In Italia, le famiglie in povertà assoluta sono l’8,5 per cento del totale e corrispondono a circa 5,7 milioni di individui. Sono saliti a 4,5 milioni gli italiani che rinunciano a curarsi, sia per ragioni economiche, sia per effetto della lunghezza delle liste d’attesa. Secondo i dati della Commissione europea, il 28,4 per cento delle persone con disabilità rischia l’esclusione sociale.

Il welfare è il punto da cui partire per provare a ricostruire coesione, fiducia e quindi partecipazione alla vita pubblica. Per questa ragione va rafforzato e riformato. Va incentivato il lavoro al suo interno e va rivista e in parte attuata la sua governance. La cultura della sussidiarietà appare particolarmente efficace nell’affrontare i problemi complessi perché si preoccupa di valorizzare esperienze, conoscenze e casi di eccellenza e su questi costruire delle partnership. Una parte fondamentale del successo di un servizio di cura e assistenza infatti è la qualità della relazione che si instaura tra i soggetti coinvolti, l’empatia che viene vissuta. Anche la stessa tecnologia va utilizzata in questo senso, per sostenere il rapporto umano, non per eliminarlo.

Le persone sono la loro storia, e le persone da sole si perdono. Quindi la primaria necessità del rinnovamento del welfare è quella di un contesto relazionale. Non esiste bonus o trasferimento monetario in grado di sottrarre un essere umano bisognoso all’abisso della marginalità e della solitudine.
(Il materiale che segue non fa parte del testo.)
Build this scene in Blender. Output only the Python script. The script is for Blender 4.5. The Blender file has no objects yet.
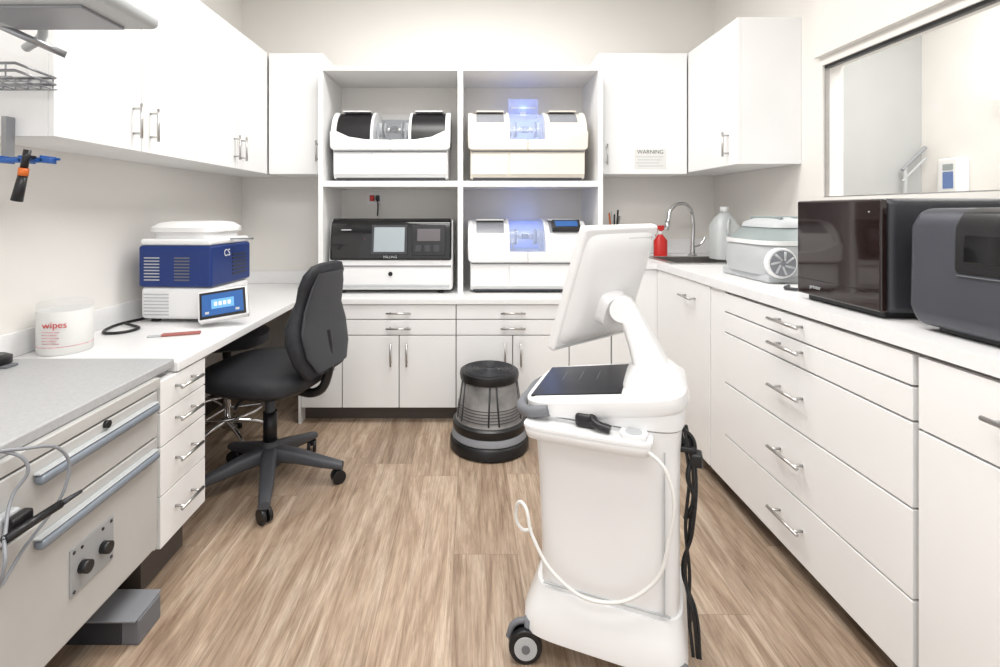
import bpy, bmesh, math, random
from mathutils import Vector, Matrix, Euler
random.seed(3)
S = bpy.context.scene
COL = S.collection
# ------------------------------------------------------------------ materials
def mat(name, col, rough=0.5, metal=0.0, var=0.03, scale=6.0, bump=0.0, emit=None, es=0.0, trans=0.0, alpha=1.0, coat=0.0, ior=1.45):
    m = bpy.data.materials.new(name); m.use_nodes = True
    nt = m.node_tree; b = nt.nodes['Principled BSDF']
    tc = nt.nodes.new('ShaderNodeTexCoord'); no = nt.nodes.new('ShaderNodeTexNoise')
    no.inputs['Scale'].default_value = scale; no.inputs['Detail'].default_value = 4
    nt.links.new(tc.outputs['Object'], no.inputs['Vector'])
    cr = nt.nodes.new('ShaderNodeValToRGB')
    c = list(col)
    cr.color_ramp.elements[0].position = 0.3; cr.color_ramp.elements[1].position = 0.7
    cr.color_ramp.elements[0].color = [max(0, x*(1-var)) for x in c]+[1]
    cr.color_ramp.elements[1].color = [min(1, x*(1+var)) for x in c]+[1]
    nt.links.new(no.outputs['Fac'], cr.inputs['Fac']); nt.links.new(cr.outputs['Color'], b.inputs['Base Color'])
    b.inputs['Roughness'].default_value = rough; b.inputs['Metallic'].default_value = metal
    b.inputs['Transmission Weight'].default_value = trans; b.inputs['Alpha'].default_value = alpha
    b.inputs['Coat Weight'].default_value = coat; b.inputs['IOR'].default_value = ior
    if emit: b.inputs['Emission Color'].default_value = list(emit)+[1]; b.inputs['Emission Strength'].default_value = es
    if bump:
        n2 = nt.nodes.new('ShaderNodeTexNoise'); n2.inputs['Scale'].default_value = 220
        nt.links.new(tc.outputs['Object'], n2.inputs['Vector'])
        bp = nt.nodes.new('ShaderNodeBump'); bp.inputs['Strength'].default_value = bump; bp.inputs['Distance'].default_value = 0.002
        nt.links.new(n2.outputs['Fac'], bp.inputs['Height']); nt.links.new(bp.outputs['Normal'], b.inputs['Normal'])
    return m
M_wall = mat('wall_paint', (0.78,0.757,0.72), 0.85, var=0.015, scale=2, bump=0.15)
M_ceil = mat('ceiling_paint', (0.85,0.85,0.84), 0.9, var=0.01)
M_cab = mat('cabinet_laminate', (0.84,0.84,0.835), 0.38, var=0.01)
M_gap = mat('cabinet_gap', (0.25,0.24,0.23), 0.8)
M_toe = mat('toe_kick_dark', (0.10,0.085,0.075), 0.6)
M_counter = mat('counter_laminate', (0.81,0.81,0.81), 0.3, var=0.02, scale=60)
M_steel = mat('brushed_steel', (0.52,0.51,0.50), 0.28, 1.0, var=0.05, scale=30)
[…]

Tabella Comparativa dei Regimi di Welfare

Regime di Welfare Paesi Tipici Caratteristiche Principali
Liberale Stati Uniti, Australia, Regno Unito (in parte) Prevalenza di misure assistenziali, schemi assicurativi circoscritti, prestazioni limitate ai bisognosi, largo ricorso al mercato.
Conservatore-Corporativo Germania, Austria, Francia Schemi assicurativi pubblici legati alla posizione professionale, prestazioni collegate ai contributi e/o alle retribuzioni.
Mediterraneo Italia, Spagna, Grecia Sistemi di protezione dualistici, squilibri tra categorie, ruolo importante della famiglia come ammortizzatore sociale.